Epstein’s not much of a comedian, and it wasn’t particularly funny, but the reference was notable for another reason.

It was a nod to “We’ll always have Paris,” which Humphrey Bogart’s Rick Blaine says to Ingrid Bergman’s Ilsa Lund in “Casablanca,” part of the climactic scene before she boards the plane to Lisbon with her husband. The line was ranked No. 43 on the American Film Institute’s list of “100 Years…100 Movie Quotes,” joining four others from that script, the most of any one film.

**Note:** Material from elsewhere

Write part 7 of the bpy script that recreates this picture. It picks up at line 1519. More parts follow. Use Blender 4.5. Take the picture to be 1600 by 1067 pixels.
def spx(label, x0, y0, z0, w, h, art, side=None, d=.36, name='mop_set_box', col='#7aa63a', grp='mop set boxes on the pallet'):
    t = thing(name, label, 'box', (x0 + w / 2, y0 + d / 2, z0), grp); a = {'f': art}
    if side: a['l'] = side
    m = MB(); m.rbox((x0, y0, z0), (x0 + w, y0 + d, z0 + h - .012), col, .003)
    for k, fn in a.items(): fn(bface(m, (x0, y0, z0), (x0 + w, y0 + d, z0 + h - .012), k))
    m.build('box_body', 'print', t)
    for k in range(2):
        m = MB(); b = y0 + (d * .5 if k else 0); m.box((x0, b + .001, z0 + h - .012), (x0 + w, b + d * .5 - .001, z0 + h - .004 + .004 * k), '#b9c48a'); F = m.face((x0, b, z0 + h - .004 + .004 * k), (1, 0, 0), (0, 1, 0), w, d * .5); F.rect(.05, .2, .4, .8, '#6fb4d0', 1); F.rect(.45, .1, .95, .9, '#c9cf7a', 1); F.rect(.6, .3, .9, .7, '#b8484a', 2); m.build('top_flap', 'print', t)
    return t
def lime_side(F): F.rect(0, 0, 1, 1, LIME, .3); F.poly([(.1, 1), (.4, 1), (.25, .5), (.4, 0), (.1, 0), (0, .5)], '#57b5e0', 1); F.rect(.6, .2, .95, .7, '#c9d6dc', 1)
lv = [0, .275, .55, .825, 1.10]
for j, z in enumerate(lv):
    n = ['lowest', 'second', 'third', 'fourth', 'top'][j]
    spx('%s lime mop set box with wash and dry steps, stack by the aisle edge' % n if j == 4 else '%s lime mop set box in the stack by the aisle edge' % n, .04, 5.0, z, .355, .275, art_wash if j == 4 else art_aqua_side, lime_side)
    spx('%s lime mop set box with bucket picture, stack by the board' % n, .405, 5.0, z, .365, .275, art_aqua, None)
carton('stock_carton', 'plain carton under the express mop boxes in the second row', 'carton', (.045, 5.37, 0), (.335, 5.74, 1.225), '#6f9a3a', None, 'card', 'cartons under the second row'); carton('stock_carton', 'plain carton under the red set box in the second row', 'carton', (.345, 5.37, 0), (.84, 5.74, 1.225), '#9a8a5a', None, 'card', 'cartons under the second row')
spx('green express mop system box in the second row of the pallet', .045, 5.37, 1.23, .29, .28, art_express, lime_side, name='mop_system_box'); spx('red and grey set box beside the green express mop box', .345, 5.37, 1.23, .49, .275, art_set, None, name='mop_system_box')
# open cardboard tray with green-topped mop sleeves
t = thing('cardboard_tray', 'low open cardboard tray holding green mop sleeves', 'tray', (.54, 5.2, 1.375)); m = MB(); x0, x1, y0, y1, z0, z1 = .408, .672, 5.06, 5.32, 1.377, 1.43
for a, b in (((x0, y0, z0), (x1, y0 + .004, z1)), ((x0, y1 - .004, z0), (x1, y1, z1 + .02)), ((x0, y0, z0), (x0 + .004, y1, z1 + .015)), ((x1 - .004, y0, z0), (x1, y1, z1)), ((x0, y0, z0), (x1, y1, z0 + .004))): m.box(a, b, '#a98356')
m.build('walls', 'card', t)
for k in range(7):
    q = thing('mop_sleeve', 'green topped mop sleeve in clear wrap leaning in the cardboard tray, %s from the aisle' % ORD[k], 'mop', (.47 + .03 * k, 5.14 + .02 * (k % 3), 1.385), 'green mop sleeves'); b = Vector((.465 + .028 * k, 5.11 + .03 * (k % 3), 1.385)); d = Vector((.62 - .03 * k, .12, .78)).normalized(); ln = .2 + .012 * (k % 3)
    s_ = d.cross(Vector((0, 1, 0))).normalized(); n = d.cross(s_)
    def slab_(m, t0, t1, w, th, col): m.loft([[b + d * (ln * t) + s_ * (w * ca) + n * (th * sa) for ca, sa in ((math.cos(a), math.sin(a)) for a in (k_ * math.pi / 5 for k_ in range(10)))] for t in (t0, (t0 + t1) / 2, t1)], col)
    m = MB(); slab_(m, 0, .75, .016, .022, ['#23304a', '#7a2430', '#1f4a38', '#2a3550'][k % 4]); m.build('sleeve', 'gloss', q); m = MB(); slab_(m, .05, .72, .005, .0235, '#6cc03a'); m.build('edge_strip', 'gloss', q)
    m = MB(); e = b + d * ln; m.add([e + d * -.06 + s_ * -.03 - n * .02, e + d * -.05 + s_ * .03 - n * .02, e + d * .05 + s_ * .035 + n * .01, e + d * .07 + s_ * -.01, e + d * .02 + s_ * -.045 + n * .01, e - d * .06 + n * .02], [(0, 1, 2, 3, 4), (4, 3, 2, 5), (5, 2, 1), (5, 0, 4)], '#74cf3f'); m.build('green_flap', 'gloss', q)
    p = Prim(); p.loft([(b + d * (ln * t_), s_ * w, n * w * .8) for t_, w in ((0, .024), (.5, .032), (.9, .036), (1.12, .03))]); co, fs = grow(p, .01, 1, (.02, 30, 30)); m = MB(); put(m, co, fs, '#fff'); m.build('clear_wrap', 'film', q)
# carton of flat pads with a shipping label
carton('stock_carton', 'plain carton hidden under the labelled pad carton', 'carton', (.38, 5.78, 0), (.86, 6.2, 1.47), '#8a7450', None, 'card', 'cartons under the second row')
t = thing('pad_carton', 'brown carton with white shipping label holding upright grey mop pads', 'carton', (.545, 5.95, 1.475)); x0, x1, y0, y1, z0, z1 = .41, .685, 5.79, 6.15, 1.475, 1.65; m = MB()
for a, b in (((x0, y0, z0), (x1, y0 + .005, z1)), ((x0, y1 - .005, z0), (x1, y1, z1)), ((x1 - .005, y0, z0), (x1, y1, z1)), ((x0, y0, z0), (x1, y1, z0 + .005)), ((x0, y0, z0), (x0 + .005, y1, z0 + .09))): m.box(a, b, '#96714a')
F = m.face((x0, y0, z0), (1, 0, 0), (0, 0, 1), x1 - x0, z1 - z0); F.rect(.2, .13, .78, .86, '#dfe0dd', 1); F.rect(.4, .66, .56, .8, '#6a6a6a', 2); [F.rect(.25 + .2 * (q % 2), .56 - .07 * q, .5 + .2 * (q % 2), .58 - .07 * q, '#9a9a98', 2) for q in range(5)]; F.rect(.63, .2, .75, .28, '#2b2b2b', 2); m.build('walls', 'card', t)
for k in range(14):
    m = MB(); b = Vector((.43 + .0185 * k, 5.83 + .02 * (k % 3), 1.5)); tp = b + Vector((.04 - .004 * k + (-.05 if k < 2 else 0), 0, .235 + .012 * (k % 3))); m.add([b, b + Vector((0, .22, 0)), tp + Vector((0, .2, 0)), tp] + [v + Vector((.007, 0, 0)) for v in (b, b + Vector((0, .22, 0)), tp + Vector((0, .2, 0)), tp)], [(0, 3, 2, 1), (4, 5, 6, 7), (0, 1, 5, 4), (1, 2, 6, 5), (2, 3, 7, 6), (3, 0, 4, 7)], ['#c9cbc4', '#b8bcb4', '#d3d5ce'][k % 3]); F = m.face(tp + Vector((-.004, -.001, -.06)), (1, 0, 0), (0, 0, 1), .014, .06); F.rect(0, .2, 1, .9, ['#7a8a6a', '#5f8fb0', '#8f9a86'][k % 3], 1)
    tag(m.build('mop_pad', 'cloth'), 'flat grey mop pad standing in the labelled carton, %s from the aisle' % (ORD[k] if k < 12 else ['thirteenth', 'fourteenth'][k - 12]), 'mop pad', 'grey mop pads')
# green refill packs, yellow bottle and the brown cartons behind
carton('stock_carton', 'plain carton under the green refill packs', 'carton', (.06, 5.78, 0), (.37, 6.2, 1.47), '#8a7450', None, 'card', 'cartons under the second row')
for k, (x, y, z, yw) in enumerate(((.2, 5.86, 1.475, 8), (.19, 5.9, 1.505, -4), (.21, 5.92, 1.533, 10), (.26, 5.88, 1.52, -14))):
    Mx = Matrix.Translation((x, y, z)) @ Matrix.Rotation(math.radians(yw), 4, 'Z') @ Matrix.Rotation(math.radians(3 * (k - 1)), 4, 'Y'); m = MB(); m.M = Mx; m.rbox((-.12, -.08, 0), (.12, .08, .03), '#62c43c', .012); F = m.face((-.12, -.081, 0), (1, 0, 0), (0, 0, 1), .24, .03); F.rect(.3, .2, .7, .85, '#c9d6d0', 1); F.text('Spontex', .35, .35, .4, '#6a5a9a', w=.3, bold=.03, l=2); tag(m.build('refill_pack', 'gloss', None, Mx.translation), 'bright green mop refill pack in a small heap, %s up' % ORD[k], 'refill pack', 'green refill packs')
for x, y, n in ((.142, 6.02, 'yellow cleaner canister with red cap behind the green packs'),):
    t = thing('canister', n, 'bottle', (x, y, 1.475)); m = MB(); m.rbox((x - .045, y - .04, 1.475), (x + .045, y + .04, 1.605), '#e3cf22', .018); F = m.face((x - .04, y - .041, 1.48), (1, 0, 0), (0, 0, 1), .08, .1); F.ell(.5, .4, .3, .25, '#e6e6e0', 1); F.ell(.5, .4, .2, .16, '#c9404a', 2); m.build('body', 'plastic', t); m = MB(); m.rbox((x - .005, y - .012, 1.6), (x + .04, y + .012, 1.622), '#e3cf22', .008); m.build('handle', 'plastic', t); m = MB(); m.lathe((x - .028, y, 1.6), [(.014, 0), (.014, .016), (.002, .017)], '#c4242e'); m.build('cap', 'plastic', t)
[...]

The writers won the Academy Award that year for Best Screenplay. They were Philip and Julius Epstein, Theo’s grandfather and great-uncle.

 

http://chicago.cbslocal.com/2014/11/04/the-bernstein-brief-well-always-have-pensacola/

 

 

 

I knew his Grandfather helped write Casablanca, but when he said "We will always have Pensacola" I didn't get it while watching the press conference. Nice catch by Bernstein.

Posted
Kaplan is claiming on Twitter that Javy was still rocking the dreadlocks as of yesterday.

 

Being Jamaican I feel it is of the upmost importance to point out that those are absolutely not dreadlocks. Don't know what they are...braids, corn rows whatever, but dreadlocks...no, no, no.

 

Carry on.

Posted

i think they're technically still cornrows, even though they're actually braided extensions in the style of cornrows

 

aaaand i just somehow got whiter

Posted
i think they're technically still cornrows, even though they're actually braided extensions in the style of cornrows

 

aaaand i just somehow got whiter

Dreadlocks are not braided, they are matted. Rastafarians grow them because there is some obscure reference in the bible about cutting combing hair. I've also been told they take on the appearance of a lion. The lion is very important to them. I only know this stuff because I lived in Jamica for a few years and struck up an uneasy friendship with a few.

 

Rastas also don't believe in refrigeration of food.